When trailers for The Town began to emerge this summer, Affleck’s film got something that Hollywoodland and Gone Baby Gone did not: palpable buzz.  Gone Baby Gone wasn’t a huge hit (it topped out at $20 million), but thanks to all the various technologies we use to watch movies nowadays, you can’t find many who haven’t seen it and don’t love it.  Yet, you could dismiss Gone Baby Gone as a fluke, considering Affleck had a strong source story to work from and a ton of name actors helping him out.  The second film is where you prove you didn’t luck out the first time.  The Town is definitely that type of movie.

Affleck re-teams with his Gone Baby Gone writer Aaron Stockard along with newcomer Peter Craig (a man in his forties getting his first screenplay credit) for The Town.  Affleck also stars in this film as professional thief Doug MacRay, who along with his longtime buddy James Coughlin (The Hurt Locker’s Jeremy Renner) and the rest of his crew (Gone Baby Gone’s drug-dealing informant Slaine, and Owen Burke) rob a bank and take a fateful hostage, Claire Keesey (Rebecca Hall, who makes any movie worth going).  They release her soon after, assuring her if she talks she’ll be killed, but unfortunately she lives near their base of operations, so Doug takes it upon himself to track her.  He sets up a chance meeting at a laundromat and it’s not long after they start dating, with Doug keeping it secret from his boys and, obviously, lying to Claire about what he does.

The FBI Guy on a Mission is Mad Men’s Jon Hamm, playing Agent Adam Frawley, who along with his partner Dino (the fantastic Gone Baby Gone/Lost actor Titus Welliver) are pretty sure MacRay and his crew are behind a string of armored trucks and banks getting robbed, but need to catch him in the act or find that elusive damning evidence.  MacRay’s relationship with Claire has its obvious loose ends, as does his off-and-on relationship with young mother (and James’ sister, and drug addict) Krista Coughlin (Gossip Girl’s Blake Lively).

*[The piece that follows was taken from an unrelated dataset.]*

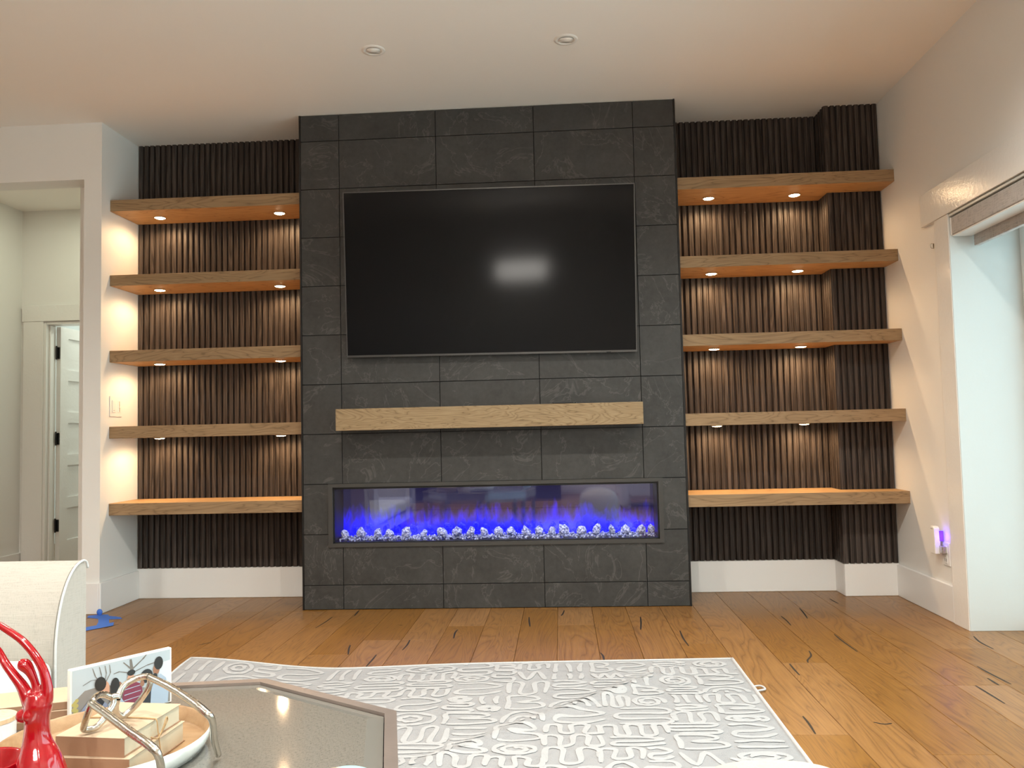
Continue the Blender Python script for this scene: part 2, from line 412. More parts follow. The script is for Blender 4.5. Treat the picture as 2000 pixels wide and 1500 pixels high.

The movie patterns itself after Heat quite a bit, with “one last job” being a huge risk and threatening relationships, and the obvious problems with trying to “get out” of the life.  Pete Postlethwaite plays a florist named Fergie who brings jobs MacRay’s way, and threatens his manhood should he try to get out of it, and James is resigned to a life of crime as the way some people from the Boston neighborhood of Charlestown often find themselves.

This movie isn’t as good as Gone Baby Gone, but it doesn’t appear to be trying to be a topper or aspiring to “all-time best heist film” or anything of that nature.  It’s just a solid crowd-pleasing crime drama with a lot of actors people really like, and it does its job admirably.  Affleck has an assured touch, and he delivers scenes smartly.  It’s always pleasing to see someone who obviously respects film behind the camera.

I wouldn’t say anyone really delivers an Amy Ryan-dynamite breakthrough performance here, but Jeremy Renner, who might have had something just as much to prove as Affleck did after “coming out of nowhere” with The Hurt Locker last year comes off as the most memorable.  He brings that undercurrent of quick violence, someone not to be messed with, to every scene.

Ben Affleck is 2-for-2 as a director.  He’s now officially a name you can respect on a marquee again.